Vineyards
We live in a county of vineyards and the wine industry is an important part of the economy here. With fires raging all over the place, there was great concern for the vineyards. Smoke taint ruins the grapes even if the vines don't burn. It turns out that 90% of the grapes had been harvested before the fires started and a few were even picked at night as the fires burned.
Our local talk radio station has a morning host, a woman named Pat Kerrigan who did the most superb job of reporting round the clock for the first few days. She sorted out the crucial information such as evacuations and routes during the early hours when it was dark, fires were visible on all sides, and the roads were a chaos of people trying to leave. She was calm and able to sort out the rumors from the reality. Many Santa Rosans abandoned network news and stayed tuned to Pat Kerrigan.
As the days wore on and the fires grew, fire crews came to assist from all over. I wouldn't say things were calmer, but they were certainly more organized. Pat Kerrigan found the right people with the right information and interviewed them. One of those interviews was with a firefighter who explained how fires burn, how they decide which things to let burn and which things to protect, and when they start backfires. She said that vineyards are actually very good firebreaks. The vines are slow to burn and burn slowly if they do catch fire. The spaces between rows of vines serve as mini firebreaks.
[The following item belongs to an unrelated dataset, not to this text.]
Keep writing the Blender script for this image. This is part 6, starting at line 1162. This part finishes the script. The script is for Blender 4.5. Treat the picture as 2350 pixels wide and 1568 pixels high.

I took today's picture from the same spot as I took this one at 3am. There are a lot of steep vineyards in the hills around us, and there has been talk about banning more as they remove the natural vegetation and destroy the watershed. I wonder if that feeling will change. The vineyards that line the highway through the Sonoma Valley where we live are mostly undamaged, even when the accompanying wineries have burned down. Ordinarily, these vines would be red and gold. As I noticed with the trees around here, the moisture seems to have been sucked out of the leaves and they have gone quickly from green to gone, but the plants have survived.
It would seem that not only did the wine from the vines that grow all around us help us get through this ordeal, the vines on which they grow are actually a protection against wildfires.